Following our Annual General Meeting In Lancaster, UK, in May 2019, we would like to welcome three new Directors to our Board.
We are also extremely grateful for the time and contributions our four outgoing Directors have made to LRG, over a period of many years.
Thank you all, Tim Collins, Anna Jorgensen, Maggie Roe, and Nancy Stedman, for your many varied and valued contributions through the years.
Our new Directors are:
Gavin MacGregor
Archaeologist and environmentalist researcher, manager, artist and activist; Hamilton, Scotland
I graduated from the University of Glasgow in 1993 with BSc (Hons) Archaeology and completed a PhD in 1999 which explored the changing nature of sensory perceptions of prehistoric landscapes.

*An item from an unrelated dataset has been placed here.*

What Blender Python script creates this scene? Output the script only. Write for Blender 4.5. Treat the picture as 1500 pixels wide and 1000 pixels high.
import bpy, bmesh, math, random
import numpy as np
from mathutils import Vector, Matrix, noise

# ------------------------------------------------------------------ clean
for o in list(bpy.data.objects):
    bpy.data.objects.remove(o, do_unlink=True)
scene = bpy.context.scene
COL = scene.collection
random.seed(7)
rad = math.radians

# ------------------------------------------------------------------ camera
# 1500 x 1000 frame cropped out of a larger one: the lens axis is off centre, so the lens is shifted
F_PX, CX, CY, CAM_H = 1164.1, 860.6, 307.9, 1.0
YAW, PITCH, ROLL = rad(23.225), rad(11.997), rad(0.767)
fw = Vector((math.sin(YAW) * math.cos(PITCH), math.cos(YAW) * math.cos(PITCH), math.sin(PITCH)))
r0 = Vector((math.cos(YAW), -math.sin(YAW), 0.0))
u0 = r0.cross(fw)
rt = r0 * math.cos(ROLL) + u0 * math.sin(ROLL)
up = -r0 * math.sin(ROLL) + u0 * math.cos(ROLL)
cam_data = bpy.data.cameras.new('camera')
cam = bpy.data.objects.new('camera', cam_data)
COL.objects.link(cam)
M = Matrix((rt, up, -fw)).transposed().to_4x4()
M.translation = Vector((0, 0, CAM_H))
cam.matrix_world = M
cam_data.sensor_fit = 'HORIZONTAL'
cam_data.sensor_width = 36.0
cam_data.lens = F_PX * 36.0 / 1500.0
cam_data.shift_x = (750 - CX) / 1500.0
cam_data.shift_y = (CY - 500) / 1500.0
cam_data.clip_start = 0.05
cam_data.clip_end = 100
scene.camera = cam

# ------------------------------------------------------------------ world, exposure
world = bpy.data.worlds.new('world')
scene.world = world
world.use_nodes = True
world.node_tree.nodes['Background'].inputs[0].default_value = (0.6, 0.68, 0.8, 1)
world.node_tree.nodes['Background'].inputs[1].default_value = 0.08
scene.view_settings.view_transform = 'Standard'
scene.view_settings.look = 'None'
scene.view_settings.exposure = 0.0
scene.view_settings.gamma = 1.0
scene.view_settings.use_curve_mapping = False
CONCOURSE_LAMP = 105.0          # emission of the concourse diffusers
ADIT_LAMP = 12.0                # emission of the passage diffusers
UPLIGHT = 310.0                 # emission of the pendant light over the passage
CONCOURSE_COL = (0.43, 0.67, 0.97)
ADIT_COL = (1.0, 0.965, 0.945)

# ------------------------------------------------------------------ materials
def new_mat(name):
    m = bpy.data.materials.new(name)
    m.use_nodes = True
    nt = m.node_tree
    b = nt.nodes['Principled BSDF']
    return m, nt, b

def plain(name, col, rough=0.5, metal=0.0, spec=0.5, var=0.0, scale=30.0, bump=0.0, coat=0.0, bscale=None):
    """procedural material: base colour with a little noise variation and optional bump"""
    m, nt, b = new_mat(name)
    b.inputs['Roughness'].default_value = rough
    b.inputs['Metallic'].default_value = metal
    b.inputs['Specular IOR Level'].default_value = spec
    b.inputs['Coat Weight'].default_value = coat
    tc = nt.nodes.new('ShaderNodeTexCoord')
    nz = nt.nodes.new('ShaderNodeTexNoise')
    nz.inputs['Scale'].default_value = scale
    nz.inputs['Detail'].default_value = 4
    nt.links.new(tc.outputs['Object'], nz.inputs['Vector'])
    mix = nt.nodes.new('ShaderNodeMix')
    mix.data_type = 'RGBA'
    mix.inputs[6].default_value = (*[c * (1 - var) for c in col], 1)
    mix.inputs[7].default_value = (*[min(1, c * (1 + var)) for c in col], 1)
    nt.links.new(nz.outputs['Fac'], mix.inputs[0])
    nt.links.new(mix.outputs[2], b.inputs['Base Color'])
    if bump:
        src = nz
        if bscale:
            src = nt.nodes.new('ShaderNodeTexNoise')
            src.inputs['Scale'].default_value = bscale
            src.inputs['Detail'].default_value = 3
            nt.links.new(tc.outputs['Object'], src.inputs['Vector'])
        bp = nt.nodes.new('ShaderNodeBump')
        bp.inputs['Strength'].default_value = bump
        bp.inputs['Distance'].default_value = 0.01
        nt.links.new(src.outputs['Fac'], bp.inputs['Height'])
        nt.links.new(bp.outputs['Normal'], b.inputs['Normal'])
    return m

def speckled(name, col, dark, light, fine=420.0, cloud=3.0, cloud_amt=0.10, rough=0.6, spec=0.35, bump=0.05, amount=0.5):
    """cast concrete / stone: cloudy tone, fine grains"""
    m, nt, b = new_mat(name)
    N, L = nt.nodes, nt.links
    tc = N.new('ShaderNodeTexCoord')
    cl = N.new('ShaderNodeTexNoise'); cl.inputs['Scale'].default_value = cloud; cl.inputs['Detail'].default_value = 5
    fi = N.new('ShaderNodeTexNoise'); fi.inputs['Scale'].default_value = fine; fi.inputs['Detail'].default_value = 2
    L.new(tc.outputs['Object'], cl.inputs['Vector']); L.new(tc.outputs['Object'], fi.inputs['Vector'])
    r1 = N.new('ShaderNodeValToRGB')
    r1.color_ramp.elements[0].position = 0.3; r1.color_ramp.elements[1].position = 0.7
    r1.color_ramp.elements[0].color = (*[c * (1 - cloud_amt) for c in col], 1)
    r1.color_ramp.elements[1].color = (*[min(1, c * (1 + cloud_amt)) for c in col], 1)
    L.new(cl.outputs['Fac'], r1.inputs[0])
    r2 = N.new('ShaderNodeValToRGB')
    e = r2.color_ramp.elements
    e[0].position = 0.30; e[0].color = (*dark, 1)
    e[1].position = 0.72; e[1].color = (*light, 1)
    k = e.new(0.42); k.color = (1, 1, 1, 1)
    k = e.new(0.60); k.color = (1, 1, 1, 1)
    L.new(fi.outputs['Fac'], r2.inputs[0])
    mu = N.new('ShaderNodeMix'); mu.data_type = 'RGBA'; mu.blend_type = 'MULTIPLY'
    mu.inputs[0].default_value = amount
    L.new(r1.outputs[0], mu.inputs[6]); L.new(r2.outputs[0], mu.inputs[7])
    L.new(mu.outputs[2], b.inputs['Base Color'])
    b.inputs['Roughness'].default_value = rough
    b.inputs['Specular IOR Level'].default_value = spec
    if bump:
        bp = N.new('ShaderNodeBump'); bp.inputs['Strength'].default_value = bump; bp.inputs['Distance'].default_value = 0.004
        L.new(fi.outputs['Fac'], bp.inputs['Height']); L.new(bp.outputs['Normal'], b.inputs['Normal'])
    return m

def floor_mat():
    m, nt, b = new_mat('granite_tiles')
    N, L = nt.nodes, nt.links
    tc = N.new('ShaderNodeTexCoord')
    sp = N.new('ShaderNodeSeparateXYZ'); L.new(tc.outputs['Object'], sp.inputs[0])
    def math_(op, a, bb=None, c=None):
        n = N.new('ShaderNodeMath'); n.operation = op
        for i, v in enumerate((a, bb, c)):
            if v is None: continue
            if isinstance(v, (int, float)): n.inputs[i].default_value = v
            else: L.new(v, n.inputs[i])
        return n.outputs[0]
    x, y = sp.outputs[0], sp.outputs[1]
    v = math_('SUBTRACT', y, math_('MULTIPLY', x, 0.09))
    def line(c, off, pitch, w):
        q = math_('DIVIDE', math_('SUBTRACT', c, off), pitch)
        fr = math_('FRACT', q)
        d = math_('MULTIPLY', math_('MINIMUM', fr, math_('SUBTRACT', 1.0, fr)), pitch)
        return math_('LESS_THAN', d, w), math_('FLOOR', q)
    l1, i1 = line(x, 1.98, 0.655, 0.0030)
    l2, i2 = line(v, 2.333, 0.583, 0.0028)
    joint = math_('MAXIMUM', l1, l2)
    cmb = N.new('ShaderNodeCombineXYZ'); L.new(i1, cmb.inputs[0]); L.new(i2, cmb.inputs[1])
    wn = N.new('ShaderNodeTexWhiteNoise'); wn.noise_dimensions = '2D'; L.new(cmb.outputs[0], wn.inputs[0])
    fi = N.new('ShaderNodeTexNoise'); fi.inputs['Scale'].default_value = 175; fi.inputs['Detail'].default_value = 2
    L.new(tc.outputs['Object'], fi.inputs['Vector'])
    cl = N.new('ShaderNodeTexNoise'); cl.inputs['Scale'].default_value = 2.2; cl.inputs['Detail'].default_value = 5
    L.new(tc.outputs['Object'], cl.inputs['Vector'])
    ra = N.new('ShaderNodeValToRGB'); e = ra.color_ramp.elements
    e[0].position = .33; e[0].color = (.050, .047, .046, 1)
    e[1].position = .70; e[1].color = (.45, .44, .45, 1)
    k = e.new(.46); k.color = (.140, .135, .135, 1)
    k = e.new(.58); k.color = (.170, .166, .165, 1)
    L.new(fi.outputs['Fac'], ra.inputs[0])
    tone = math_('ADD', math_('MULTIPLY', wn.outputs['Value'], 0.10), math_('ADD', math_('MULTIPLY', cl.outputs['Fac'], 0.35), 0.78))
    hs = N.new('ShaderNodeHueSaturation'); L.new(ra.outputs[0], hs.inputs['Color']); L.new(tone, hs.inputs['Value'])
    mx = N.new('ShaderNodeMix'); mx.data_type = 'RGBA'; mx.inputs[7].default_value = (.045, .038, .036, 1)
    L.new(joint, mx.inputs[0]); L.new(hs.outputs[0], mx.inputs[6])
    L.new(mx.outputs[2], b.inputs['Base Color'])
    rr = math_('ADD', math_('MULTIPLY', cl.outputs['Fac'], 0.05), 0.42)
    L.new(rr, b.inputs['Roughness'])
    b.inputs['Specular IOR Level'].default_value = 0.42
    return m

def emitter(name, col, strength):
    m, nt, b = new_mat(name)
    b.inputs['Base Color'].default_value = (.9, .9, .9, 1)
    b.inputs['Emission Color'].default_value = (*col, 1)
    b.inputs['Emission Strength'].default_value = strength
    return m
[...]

I worked from 1996 to 2011 for University of Glasgow gaining significant experience of Archaeological and Historic Environment assessment (including Cultural Heritage EIA), evaluation and mitigation works, involved in a significant range of landscape scale and linear route projects. I was also responsible for a range of upland landscape research and training projects in the Highlands of Scotland. Since 2011 I was Director at Northlight Heritage, providing consultancy services about wider community development and heritage management issues including to a range of Landscape Partnership Schemes.
Most recently I had a two-week Artist Residency at Eden Arts exploring manifestations of Deep Time Anthropocene in the landscapes of the Eden Valley.
I am an Honorary Research Fellow at the University of Glasgow.
Dr Ian Mell
Researcher and teacher, Department of Planning & Environmental Management, University of Manchester (UK)
Dr Ian Mell is a Senior Lecturer in Environmental & Landscape Planning at the University of Manchester. His research and teaching focusses on the understanding of landscape within planning and how people, place and environmental-economic factors interact. Ian is an expert in Green Infrastructure planning and has researched the ways in which greening is being embedded within policy and practice in the UK, EU and internationally. This has included work with local government in the UK, the environment and development sectors and Defra to examine the complexities of delivering sustainable development through urban greening. He is also the author of several books including Global Green Infrastructure (Mell, 2016, Routledge), Green Belts: Past, Present, Future (Sturzaker & Mell, 2017, Routledge), and A Concise Guide to Green Infrastructure (Mell, 2019, Lund Humphries).
He was a recipient of our Research Fund grant in 2018 for ‘Beyond the Peace Lines’ in Belfast.
Dr Tim Waterman
Researcher and Teacher in Landscape Architecture; University College London
I am a Senior Lecturer in Landscape Architecture History and Theory at the Bartlett School of Architecture, University College London. I am also a Non-executive Director at the arts organisation Furtherfield and Vice President of ECLAS. I am the author of Fundamentals of Landscape Architecture, which is now in its second edition from Bloomsbury and, with Ed Wall, Basics Landscape Architecture: Urban Design. These have been translated into seven languages. I have published two edited collections for Routledge: Landscape and Agency: Critical Essays, with Ed Wall (2017) and the Routledge Handbook of Landscape and Food with Josh Zeunert (2018). I am at work on the next collection of essays gathered, at least partially, from the Landscape Citizenships symposium, held in London in 2018.
My research addresses imaginaries: moral, political, ecological, radical, and utopian. This forms the basis for explorations of power and democracy and their shaping of public space and public life; taste, etiquette, belief and ritual; and foodways in community and civic life and landscape.